Shortly after the merger was approved, Charter placed a moratorium on Time Warner Cable Maxx upgrades and spent months attempting to knit Charter’s existing systems with the much larger Time Warner Cable.

Time Warner Cable Maxx speeds were well on the way throughout Upstate New York before Charter acquired the company and issued an upgrade moratorium.

“Consumers already know from their cable bills that this merger was just another bad deal for New York, and now nearly half of Spectrum’s national service area gets twice the speed Upstate New York gets for the same price, and there is no pressure on the company to deliver any additional upgrades,” Dampier added.

Stop the Cap! also urged the Commission to do all it could to make life easier for customers in the New York City area, where Charter has been trying to rid itself of union technicians that have been on strike for over two years.
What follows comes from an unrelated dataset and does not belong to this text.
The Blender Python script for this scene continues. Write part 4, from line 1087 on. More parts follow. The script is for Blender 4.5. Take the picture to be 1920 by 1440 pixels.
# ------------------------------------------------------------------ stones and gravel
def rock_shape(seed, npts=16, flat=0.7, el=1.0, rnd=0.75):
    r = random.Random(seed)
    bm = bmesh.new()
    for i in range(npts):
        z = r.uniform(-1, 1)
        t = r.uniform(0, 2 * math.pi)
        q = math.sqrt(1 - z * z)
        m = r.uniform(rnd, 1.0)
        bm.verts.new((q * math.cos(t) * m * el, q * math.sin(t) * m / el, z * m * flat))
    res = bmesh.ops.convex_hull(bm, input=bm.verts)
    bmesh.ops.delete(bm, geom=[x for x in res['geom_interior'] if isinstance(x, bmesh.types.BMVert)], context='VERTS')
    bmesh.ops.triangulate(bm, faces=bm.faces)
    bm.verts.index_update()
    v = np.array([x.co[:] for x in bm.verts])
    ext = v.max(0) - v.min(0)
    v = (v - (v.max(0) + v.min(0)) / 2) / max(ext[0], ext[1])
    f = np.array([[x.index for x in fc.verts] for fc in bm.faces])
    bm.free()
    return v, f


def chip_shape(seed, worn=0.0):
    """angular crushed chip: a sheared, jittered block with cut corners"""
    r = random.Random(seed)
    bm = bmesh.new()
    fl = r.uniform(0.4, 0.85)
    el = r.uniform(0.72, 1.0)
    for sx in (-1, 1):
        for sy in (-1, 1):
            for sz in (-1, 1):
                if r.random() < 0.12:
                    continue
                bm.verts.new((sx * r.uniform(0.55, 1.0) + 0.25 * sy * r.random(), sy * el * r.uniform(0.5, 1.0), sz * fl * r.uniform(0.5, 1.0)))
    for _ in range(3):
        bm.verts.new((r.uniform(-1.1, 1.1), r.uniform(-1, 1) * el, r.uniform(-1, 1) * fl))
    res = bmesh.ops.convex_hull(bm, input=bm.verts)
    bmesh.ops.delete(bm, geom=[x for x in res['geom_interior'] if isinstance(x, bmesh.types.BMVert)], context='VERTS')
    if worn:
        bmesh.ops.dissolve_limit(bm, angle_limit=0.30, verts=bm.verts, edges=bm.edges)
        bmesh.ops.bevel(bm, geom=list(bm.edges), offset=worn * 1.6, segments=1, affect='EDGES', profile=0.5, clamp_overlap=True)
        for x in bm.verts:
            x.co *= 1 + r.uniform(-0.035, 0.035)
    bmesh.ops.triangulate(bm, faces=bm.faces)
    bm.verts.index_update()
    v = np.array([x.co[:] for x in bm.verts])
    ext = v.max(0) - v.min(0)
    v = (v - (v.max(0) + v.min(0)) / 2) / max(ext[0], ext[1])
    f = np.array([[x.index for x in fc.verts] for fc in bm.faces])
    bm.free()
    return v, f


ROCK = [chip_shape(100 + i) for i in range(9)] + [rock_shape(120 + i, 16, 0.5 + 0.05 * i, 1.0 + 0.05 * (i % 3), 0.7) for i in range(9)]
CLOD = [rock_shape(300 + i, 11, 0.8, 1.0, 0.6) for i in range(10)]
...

“For all the talk by state officials, including the governor, it appears there is no end in sight for this strike and customers are caught in the middle,” Dampier said. “We hear frequently from New York City consumers about substandard repair work and unacceptable installations that suggest the company is not using the best available workforce to take care of customer needs. Charter is making loads of money in profits and can afford to offer a square deal to workers to end this strike and get these technicians back to work.”